Waugh’s Encounter

It has long been known that Encounter magazine, a leading cultural journal during the cold war, was secretly backed by funds from the CIA. This information came out during the protest movement in the Vietnam War period, and the magazine’s credibility never recovered. Now, however, according to a Canadian journalist, the tide of public opinion seems to be turning.

Robert Fulford, writing in the Canadian newspaper National Post, notes that:

…a less harsh view has emerged, arguing that the magazine’s high quality was, on reflection, more important than its financing. The Times Literary Supplement has run two pieces praising Encounter and suggesting the CIA scandal was a fuss about nothing. A revisionist opinion has poked through, notably in the reviews of the memoirs of Matthew Spender, Stephen’s sculptor son, and in discussion of Vincent Giroud’s biography of Nicolas Nabokov.
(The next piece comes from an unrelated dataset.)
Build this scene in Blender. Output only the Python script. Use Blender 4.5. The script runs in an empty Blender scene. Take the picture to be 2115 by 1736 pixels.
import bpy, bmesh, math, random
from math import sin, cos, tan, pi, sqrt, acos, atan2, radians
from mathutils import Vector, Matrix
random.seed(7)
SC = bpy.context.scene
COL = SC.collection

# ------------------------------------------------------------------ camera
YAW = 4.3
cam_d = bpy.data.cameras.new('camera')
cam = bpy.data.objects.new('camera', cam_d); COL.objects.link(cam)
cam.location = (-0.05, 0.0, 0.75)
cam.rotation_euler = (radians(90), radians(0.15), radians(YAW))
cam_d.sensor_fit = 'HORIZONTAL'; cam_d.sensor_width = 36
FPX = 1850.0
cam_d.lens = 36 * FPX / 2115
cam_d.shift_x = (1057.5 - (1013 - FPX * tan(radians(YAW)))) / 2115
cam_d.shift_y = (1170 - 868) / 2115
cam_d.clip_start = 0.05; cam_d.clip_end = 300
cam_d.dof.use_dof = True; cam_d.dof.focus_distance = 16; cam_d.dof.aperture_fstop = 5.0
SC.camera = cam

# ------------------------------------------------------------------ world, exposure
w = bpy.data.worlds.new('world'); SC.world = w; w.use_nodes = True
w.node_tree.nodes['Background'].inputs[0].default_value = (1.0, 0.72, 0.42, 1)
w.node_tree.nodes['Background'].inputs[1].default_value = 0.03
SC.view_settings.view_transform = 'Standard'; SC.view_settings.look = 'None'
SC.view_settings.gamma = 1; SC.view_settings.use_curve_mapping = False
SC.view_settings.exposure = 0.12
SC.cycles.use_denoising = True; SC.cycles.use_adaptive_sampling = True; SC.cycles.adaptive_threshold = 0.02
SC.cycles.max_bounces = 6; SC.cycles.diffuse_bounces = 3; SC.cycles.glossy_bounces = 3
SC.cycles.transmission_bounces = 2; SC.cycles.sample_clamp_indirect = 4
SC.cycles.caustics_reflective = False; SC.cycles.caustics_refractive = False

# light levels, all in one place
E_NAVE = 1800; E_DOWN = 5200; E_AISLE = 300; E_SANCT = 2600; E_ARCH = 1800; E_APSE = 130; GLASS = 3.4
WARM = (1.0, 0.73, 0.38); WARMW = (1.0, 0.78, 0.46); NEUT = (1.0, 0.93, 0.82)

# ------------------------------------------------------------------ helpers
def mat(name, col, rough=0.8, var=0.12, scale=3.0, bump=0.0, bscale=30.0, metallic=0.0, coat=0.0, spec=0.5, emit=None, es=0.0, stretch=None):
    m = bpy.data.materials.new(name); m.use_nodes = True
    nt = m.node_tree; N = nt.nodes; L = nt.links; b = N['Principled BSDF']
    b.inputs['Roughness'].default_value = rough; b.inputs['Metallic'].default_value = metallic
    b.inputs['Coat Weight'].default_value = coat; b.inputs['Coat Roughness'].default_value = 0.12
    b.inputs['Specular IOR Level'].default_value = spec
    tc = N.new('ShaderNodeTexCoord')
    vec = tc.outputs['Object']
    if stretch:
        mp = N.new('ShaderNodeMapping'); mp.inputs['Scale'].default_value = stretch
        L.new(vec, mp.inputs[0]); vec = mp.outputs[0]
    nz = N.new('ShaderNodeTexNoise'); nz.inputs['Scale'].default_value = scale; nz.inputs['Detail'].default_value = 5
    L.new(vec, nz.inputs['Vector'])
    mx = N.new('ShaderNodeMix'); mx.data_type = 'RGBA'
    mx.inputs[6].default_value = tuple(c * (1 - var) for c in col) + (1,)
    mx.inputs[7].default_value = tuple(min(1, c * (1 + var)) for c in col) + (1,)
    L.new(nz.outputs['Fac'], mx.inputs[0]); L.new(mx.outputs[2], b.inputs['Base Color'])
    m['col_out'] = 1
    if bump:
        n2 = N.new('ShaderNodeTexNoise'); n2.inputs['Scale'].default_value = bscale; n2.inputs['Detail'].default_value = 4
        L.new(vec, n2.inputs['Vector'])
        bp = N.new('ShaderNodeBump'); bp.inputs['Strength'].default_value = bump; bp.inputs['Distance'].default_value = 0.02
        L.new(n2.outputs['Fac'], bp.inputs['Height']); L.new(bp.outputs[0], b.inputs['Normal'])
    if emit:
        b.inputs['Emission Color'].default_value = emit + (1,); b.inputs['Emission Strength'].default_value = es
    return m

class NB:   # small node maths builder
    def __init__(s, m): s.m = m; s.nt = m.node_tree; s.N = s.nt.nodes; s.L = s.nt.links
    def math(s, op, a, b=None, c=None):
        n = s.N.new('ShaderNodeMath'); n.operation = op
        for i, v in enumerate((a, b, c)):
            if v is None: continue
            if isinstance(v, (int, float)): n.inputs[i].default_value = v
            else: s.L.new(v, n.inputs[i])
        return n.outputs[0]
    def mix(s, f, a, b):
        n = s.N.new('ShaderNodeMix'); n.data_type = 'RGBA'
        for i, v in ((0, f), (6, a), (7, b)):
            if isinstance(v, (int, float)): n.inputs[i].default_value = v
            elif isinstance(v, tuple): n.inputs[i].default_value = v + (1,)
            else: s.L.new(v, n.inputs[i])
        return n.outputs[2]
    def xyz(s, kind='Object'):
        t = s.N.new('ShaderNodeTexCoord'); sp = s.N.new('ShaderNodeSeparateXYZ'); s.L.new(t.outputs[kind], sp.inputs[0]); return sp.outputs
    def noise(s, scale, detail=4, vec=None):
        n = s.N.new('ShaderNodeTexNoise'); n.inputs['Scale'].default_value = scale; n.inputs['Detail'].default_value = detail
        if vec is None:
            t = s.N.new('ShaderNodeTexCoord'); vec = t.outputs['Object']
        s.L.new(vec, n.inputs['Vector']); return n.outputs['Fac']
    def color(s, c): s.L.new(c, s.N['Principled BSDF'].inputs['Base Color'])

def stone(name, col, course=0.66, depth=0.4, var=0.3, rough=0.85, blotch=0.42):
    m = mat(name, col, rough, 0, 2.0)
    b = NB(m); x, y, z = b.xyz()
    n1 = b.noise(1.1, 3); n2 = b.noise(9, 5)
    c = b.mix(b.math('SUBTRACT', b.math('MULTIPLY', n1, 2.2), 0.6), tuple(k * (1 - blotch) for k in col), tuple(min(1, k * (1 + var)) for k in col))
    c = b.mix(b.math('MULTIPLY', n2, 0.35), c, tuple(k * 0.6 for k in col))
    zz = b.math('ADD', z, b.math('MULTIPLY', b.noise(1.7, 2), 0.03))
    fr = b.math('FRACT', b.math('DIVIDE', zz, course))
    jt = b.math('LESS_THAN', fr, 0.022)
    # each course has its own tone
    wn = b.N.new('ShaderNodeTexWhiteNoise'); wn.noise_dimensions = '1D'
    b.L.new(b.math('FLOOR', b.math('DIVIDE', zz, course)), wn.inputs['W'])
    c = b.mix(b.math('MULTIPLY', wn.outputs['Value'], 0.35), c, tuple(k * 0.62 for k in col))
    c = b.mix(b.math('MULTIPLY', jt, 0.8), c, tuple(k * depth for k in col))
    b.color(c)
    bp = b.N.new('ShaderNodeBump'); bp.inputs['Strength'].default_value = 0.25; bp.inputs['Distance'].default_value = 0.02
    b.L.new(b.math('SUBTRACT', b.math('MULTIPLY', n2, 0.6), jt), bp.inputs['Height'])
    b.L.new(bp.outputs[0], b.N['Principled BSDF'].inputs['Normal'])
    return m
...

Nabokov (a cousin of the novelist) was head of the Congress for Cultural Freedom, the Paris-based CIA-front through which Encounter was funded. Spender was the British-based editor, sharing duties with Irving Kristol in the USA. Fulford says he was always impressed by the talent that the magazine attracted and remained so even after the CIA connection was revealed:

The writers ranged from Evelyn Waugh to Mary McCarthy and from Arthur Schlesinger, Jr., a leading American liberal, to Anthony Crosland, a Labour cabinet minister and theorist. Somehow Encounter managed to get the best work that most of these people, and a few dozen others, could produce…In Encounter Isaiah Berlin wrote wisely about 19th-century Russian literature and Hugh Trevor-Roper delivered a famous attack on the bloated reputation of Arnold Toynbee’s 10-volume Study of History. (“Every chapter of it has been shot to pieces by the experts.”) Waugh debated Nancy Mitford on upper-class and lower-class English usage.

According to the Encounter archives, available online, Waugh’s only contribution to the magazine is the one mentioned in Fulford’s article: “An open letter to the Hon. Mrs. Peter Rodd (Nancy Mitford) on a Very Serious Subject from Evelyn Waugh.” This appeared in the December 1955 issue and related to the debate then raging over “U and Non-U” social practices and behavior. The article was later reprinted in an expanded version in Mitford’s collection of essays Noblesse Oblige and in Waugh’s Essays, Articles and Reviews.